Yoyó García Puebla
El Papa Francisco dejó una carta póstuma donde dice que, como viejita, no deje de contar historias.
¡Ay! pues ni modo, el Papa quiere.
En mi travesía en el Metro de Ciudad de México, mientras esperábamos a que llegara, escuchamos esa voz tan familiar.
Yo volteé, así como los perritos parando las orejas, de pronto ¡flash!… en cabrocientas pantallas, por aquí y por allá apareció el Papa, hablándome a mí, sí, vi su mirada, era a mí, me habló sobre las jornadas diarias, sobre los viajes, como si alguien le hubiera dicho que yo estaba fuera de mi casa… a veces viajamos a pie, a veces en el Metro “a veces es incómodo, porque en el Metro se viaja apretado”, viajamos con ilusiones; viajamos con tristezas; viajamos por rutina; viajamos con sueño porque no pudimos dormir bien. Porque vinimos tarde del trabajo y tenemos que salir temprano. Y luego ni pudimos casi besar a nuestros hijos”.
Luego agregó: “Los acompaño en el viaje, el pedacito del viaje, en Metro”.
Yo creo que eso fue para que mis hijos estuvieran tranquilos, él me acompañaba. “La vida es un viaje, un viaje que da fruto. Deseo que la vida de ustedes sea un buen negocio, que dé buenos frutos, frutos de amor, de paz, de serenidad, frutos de la familia”.
El Papa me pidió cuidar a la familia, para atender la crisis de valores que vivimos. “Cuiden a la familia, cuiden a los chicos y cuiden a los viejos. Los viejos son la memoria”.
En sus palabras finales en el video, el Papa Francisco dice a los pasajeros del Metro: “Les deseo un buen viaje. Y de paso, recen por mí. Que Dios los bendiga”.
Así que, a donde vayamos, en Metro a pie, en carro o en avión tenemos una misión. A veces podemos no saberla, como me ocurrió a mí.
En realidad, no sabemos el impacto que ejercemos en los demás, “caras vemos, por adentro no sabemos”. En el evento en que estoy se supone que nos desocupamos a las 7p.m., pero siempre se nos hace más tarde, al salir ya está oscuro, con mi problema visual, sin luz, veo el suelo negro, me da miedo bajar escalones y no atinarle, entonces pido ayuda a alguien que me permita caminar a su ritmo y eso es suficiente.
Lo mismo al cruzar la calle, no veo si hay banqueta o bajadita, así que le digo a alguien que, si podemos cruzar juntos, la gente siempre responde amablemente.

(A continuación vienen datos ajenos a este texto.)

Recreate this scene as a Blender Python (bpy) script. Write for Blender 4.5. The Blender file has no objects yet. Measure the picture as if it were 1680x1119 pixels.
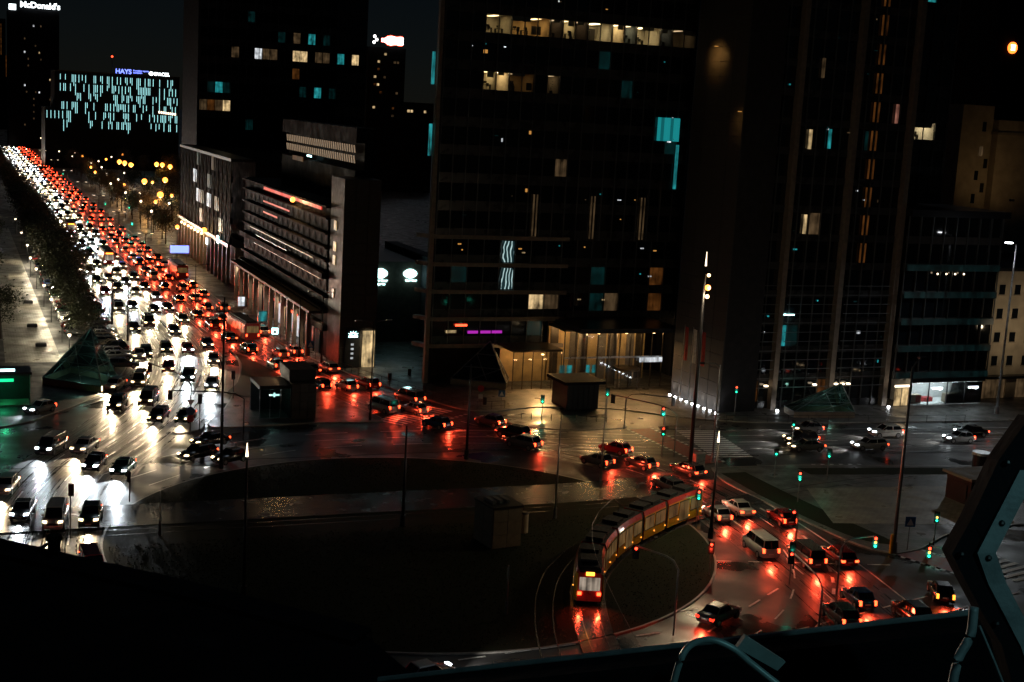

La otra noche, no alcanzaba a ver los numeritos que dicen cuánto falta para que puedas atravesar, no había nadie en la esquina, apareció una muchacha de prisa y se aventó, un paso atrás de ella me aventé yo también. De pronto la muchacha se detiene, me jaló del brazo, apresuré el paso a su ritmo, todo fue muy rápido, al llegar al camellón donde hay una estación de Metro, ella se paró un momento y dijo “discúlpeme, señora, escuché muy cerca el ruido de una moto, por eso la jalé…”.
Le agradecí y bromeé diciendo que se me había acabado el rait. Ella caminaba hacia la estación y yo de frente. En eso le grité: ¡Dios te bendiga!
Fue como si la hubiera frenado de golpe, volteó, juntó sus manos en posición de orar (namasté), se inclinó hacia mí y se puso a llorar… yo me quedé sorprendida, volvió a sus pasos y se perdió entre la gente que entraba a la estación.
¿Qué traía ella dentro? no sé. ¿Qué necesitaba escuchar? Tampoco. Pero le sirvió de catarsis, y a mí me dejó pensando y a ustedes también.